**TASK INSTRUCTIONS**:
Repeat verbatim, and only, the lines of the data below, beginning at the line that contains "(.5, .52, .54), .25, metal=.4, coat=1)" and stopping after the line that contains "vscale=.8, bump=.001, bscale=30)".
>> Start
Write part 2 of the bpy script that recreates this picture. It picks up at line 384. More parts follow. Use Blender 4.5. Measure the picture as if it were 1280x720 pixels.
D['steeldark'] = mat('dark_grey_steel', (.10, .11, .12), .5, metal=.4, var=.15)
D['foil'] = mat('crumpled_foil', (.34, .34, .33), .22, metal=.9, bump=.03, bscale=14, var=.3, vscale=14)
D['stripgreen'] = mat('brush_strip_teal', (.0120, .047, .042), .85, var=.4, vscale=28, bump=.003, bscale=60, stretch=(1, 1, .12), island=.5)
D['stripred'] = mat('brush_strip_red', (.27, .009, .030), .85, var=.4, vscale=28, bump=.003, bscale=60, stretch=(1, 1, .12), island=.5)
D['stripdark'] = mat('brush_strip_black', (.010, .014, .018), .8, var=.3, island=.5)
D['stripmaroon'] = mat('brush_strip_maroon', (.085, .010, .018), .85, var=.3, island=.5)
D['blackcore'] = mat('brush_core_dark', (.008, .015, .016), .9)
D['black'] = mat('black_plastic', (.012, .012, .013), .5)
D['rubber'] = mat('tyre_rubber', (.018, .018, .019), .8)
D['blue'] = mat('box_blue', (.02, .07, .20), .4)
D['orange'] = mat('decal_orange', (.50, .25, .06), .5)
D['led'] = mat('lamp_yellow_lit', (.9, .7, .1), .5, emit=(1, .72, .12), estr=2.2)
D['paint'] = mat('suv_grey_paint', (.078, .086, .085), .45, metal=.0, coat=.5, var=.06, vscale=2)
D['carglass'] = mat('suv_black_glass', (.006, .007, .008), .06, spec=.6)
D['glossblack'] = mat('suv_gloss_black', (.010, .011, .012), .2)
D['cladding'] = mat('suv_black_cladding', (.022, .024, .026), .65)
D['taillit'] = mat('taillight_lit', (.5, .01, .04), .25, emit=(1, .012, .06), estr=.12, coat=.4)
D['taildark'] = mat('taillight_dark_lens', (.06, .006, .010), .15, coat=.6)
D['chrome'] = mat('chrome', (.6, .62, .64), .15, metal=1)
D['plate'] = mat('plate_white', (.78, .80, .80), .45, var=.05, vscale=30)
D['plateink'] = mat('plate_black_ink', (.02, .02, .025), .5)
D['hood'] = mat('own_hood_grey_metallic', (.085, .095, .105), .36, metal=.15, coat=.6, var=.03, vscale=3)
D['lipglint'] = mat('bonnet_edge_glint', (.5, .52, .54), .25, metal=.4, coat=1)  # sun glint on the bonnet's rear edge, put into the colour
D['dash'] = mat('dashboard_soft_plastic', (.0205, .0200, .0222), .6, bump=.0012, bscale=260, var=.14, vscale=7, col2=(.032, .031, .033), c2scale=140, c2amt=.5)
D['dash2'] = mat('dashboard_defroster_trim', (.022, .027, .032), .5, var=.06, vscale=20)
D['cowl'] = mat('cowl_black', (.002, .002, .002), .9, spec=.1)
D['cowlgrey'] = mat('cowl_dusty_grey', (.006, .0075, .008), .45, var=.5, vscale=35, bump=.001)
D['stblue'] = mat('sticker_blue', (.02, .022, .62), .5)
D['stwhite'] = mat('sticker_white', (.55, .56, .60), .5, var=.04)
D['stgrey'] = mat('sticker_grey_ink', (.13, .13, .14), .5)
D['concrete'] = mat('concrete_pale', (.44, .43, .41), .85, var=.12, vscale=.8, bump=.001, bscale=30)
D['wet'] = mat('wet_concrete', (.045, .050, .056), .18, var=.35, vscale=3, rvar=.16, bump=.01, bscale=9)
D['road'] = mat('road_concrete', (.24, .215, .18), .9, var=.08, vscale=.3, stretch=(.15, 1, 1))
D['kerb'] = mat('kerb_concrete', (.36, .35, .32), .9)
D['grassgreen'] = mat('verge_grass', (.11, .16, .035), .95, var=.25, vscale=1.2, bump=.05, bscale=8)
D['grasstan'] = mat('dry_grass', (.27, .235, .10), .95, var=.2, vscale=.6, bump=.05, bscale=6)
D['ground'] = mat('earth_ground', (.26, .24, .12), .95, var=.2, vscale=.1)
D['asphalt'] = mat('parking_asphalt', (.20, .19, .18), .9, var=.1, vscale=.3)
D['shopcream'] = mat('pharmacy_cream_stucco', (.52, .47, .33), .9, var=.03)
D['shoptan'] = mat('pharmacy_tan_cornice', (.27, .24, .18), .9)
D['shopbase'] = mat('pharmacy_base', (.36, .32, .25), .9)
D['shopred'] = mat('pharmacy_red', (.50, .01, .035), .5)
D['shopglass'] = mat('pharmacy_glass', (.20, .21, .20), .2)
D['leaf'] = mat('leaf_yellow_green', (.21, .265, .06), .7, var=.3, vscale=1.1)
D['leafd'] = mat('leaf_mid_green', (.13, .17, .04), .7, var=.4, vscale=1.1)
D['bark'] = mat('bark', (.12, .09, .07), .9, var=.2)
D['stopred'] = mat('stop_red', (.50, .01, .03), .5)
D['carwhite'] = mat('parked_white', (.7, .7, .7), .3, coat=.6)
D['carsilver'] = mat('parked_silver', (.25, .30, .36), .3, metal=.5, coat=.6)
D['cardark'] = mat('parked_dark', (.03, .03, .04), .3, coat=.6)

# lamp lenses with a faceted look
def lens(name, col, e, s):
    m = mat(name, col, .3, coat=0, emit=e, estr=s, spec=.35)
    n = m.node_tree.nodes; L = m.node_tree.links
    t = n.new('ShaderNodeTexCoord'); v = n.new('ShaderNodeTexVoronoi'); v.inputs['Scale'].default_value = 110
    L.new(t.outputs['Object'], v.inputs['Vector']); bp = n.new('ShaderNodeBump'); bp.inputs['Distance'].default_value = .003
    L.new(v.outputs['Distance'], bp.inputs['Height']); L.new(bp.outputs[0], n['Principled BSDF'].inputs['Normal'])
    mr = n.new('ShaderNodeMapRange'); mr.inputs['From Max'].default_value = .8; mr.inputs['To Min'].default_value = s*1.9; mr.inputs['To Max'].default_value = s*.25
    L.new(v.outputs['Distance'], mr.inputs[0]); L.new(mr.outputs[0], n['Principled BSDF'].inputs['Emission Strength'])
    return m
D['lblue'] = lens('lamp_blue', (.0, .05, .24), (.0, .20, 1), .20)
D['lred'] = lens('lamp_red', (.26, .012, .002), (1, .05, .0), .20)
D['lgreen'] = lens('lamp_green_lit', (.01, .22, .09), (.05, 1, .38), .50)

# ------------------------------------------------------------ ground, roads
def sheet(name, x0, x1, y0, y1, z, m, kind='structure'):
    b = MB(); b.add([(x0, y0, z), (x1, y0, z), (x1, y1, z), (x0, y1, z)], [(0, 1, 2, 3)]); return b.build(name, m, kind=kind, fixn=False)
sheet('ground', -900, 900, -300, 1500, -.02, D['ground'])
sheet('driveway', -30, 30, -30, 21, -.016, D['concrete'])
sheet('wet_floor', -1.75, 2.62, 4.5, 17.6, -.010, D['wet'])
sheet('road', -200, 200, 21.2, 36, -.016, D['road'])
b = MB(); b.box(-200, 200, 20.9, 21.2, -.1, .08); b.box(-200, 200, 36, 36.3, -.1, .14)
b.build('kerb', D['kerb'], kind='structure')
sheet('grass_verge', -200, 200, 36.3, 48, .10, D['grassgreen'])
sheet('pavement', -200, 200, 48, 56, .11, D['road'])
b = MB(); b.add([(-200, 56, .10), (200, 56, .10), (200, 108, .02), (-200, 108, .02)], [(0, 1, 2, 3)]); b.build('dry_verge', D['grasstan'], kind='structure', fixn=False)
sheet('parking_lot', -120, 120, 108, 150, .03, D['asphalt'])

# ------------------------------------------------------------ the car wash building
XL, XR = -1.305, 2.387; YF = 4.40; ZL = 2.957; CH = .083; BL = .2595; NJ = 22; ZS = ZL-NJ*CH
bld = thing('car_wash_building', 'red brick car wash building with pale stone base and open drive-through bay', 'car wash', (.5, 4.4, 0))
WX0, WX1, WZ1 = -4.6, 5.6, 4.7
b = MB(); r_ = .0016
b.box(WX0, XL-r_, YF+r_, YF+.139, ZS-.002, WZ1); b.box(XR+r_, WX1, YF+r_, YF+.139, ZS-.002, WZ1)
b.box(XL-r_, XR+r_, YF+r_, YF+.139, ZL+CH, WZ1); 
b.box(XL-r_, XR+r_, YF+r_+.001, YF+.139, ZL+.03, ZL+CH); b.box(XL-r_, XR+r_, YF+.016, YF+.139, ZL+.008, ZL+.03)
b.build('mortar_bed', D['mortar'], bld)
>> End
**REPLY TO THE EXERCISE**:
D['lipglint'] = mat('bonnet_edge_glint', (.5, .52, .54), .25, metal=.4, coat=1)  # sun glint on the bonnet's rear edge, put into the colour
D['dash'] = mat('dashboard_soft_plastic', (.0205, .0200, .0222), .6, bump=.0012, bscale=260, var=.14, vscale=7, col2=(.032, .031, .033), c2scale=140, c2amt=.5)
D['dash2'] = mat('dashboard_defroster_trim', (.022, .027, .032), .5, var=.06, vscale=20)
D['cowl'] = mat('cowl_black', (.002, .002, .002), .9, spec=.1)
D['cowlgrey'] = mat('cowl_dusty_grey', (.006, .0075, .008), .45, var=.5, vscale=35, bump=.001)
D['stblue'] = mat('sticker_blue', (.02, .022, .62), .5)
D['stwhite'] = mat('sticker_white', (.55, .56, .60), .5, var=.04)
D['stgrey'] = mat('sticker_grey_ink', (.13, .13, .14), .5)
D['concrete'] = mat('concrete_pale', (.44, .43, .41), .85, var=.12, vscale=.8, bump=.001, bscale=30)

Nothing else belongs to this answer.